Analizde, Merkez Bankası’nın ocak ayındaki duraklamadan önce bir kez daha faiz indirimine gideceğinin sinyalini verdiği vurgulandı. Reuters, “Erdoğan oranların ne kadar düşürülmesini istediğini belirtmedi, ancak indirimlere ihtiyaç olduğunu tekrarladı” ifadelerine yer verdi.
Ajans tarafından yapılan bir ankette hatırlatılarak analistlerin, bu hafta 100 baz puanlık bir indirim beklediği belirtildi.
Reuters ayrıca, bu ay yabancı yatırımcılarla yapılan bir konferans görüşmesinde, bir Merkez Bankası politika yapıcısının, piyasadaki çalkantı göz önüne alındığında aralık ayında oranların yüzde 15’te kalma olasılığının daha yüksek olduğunu söylediği aktarıldı.
Analizde birçok analistin, “Küresel çapta çoğu Merkez Bankası, sıkılaştırma politikasına giderken ve Türkiye’nin gevşeme döngüsünün devam edeceğine inanıyor” yorumuna yer verdi.
Reuters, “Erdoğan, önünü açmak için bu yıl Merkez Bankası ve Maliye Bakanlığı yöneticilerini kendisiyle benzer düşünen yetkililerle değiştirdi.
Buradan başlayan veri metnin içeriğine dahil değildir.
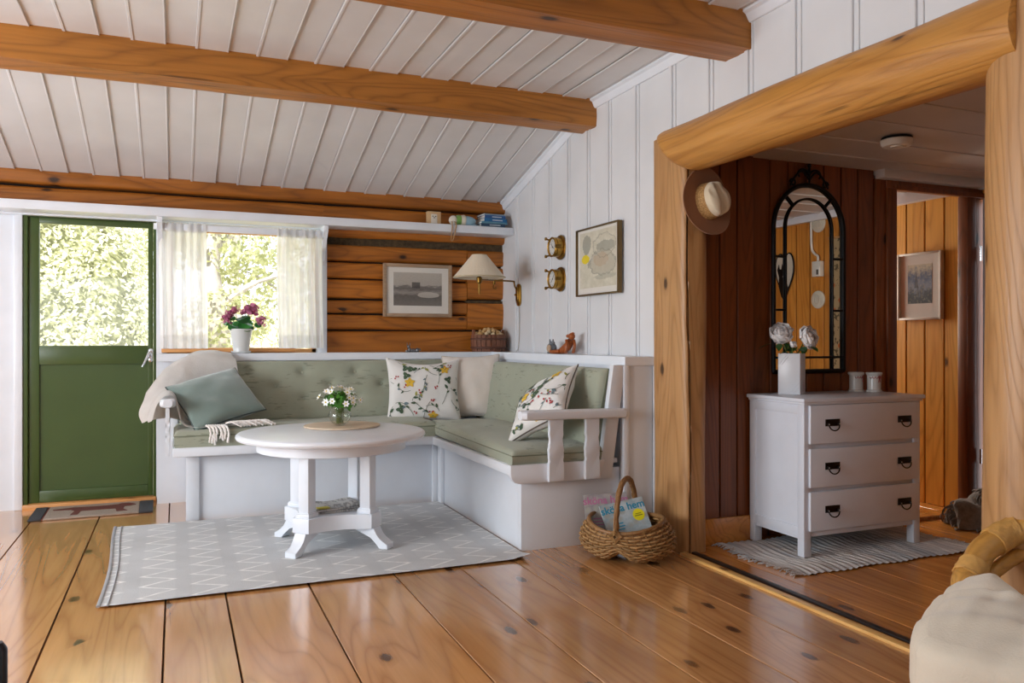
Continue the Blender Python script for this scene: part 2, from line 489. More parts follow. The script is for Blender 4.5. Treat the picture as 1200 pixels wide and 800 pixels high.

Herkes onun düşük orana ilişkin görüşünü benimsedi” ifadelerini kullandı.
“RİSKLER NELERDİR?”
“Türkiye’nin kronik ticaret dengesizliği, liranın zayıflığının ithalat yoluyla daha yüksek enflasyona dönüşmesi anlamına geliyor” denilen analizde şunlar kaydedildi:
“TL’nin değer kaybını yansıtan,Türkiye üretici fiyat endeksi kasım ayında bir önceki yıla göre yaklaşık yüzde 55 arttı. Ekonomistler, manşet tüketici fiyatlarının gelecek yıl yüzde 30’a, yani resmi hedefin beş katına ulaşacağını tahmin ediyor.
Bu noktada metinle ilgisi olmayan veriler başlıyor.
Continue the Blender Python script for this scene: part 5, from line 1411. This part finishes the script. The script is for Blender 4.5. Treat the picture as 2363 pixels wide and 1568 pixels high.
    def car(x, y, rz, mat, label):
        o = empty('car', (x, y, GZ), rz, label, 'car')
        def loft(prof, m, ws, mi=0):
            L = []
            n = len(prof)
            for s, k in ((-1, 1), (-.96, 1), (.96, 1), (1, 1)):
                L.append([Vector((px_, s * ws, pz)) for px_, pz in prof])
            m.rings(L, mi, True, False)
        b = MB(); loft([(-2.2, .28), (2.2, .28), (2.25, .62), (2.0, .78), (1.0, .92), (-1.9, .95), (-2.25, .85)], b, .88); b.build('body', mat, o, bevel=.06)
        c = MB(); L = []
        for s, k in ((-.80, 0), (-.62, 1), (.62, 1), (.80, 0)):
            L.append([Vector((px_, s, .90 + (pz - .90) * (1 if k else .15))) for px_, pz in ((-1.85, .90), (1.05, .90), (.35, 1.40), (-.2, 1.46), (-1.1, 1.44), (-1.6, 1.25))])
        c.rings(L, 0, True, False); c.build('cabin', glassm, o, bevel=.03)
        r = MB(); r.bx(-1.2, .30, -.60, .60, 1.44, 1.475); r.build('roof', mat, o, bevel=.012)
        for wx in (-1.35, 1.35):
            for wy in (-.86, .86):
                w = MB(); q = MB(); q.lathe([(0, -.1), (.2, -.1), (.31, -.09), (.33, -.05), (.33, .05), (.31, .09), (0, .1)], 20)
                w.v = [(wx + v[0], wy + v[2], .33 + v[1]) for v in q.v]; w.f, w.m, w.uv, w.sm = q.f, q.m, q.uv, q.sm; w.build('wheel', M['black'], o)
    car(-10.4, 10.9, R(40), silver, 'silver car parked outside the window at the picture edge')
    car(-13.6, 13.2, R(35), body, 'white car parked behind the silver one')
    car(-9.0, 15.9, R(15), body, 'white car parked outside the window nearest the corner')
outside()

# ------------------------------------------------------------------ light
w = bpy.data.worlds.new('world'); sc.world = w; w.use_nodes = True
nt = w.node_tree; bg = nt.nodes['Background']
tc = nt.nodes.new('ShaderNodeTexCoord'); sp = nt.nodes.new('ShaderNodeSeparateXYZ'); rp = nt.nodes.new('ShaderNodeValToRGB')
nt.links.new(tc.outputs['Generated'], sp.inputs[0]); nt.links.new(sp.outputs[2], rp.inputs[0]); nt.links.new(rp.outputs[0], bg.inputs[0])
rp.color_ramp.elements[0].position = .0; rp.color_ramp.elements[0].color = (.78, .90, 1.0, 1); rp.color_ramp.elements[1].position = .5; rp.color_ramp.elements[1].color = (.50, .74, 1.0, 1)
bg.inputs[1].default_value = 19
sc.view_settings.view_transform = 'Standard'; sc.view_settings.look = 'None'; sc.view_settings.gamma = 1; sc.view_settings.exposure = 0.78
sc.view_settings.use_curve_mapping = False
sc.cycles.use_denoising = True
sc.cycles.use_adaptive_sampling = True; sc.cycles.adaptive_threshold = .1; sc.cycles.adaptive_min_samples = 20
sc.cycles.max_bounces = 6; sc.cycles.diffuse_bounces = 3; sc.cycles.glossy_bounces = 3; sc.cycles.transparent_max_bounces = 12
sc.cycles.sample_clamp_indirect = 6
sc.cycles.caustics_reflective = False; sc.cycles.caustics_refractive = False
Diğer bir risk de hem döviz hem de enflasyon oranlarının öngörülemezliği göz önüne alındığında, işletmelerin liradan kaçınmasıdır.
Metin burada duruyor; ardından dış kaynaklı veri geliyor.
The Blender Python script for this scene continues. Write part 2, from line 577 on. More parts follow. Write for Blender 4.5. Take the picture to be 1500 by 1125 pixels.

Daha uzak bir olasılık ise ülkenin toplam 12 aylık yaklaşık 170 milyar dolarlık finansman ihtiyacı göz önüne alındığında, şirketlerin dış borç yükümlülüklerini yerine getirememesidir.”
“ERDOĞAN’IN DESTEKÇİLERİ İNANÇLARINI MI KAYBEDİYOR?”
Kamuoyu anketlerine dikkat çekilen analizde, “Hem Erdoğan’ın hem de AKP’nin yıllardır popülerlikten görülmeyen bir düşüşe doğru kaydığını ve muhtemelen bazı potansiyel rakiplerine karşı cumhurbaşkanlığı seçimlerini ikinci turda kaybedeceğini gösteriyor” yorumu yapıldı.
Bazı AKP seçmenleri Reuters’e bir sonraki seçimde diğer partileri destekleyebileceklerini de söyledi.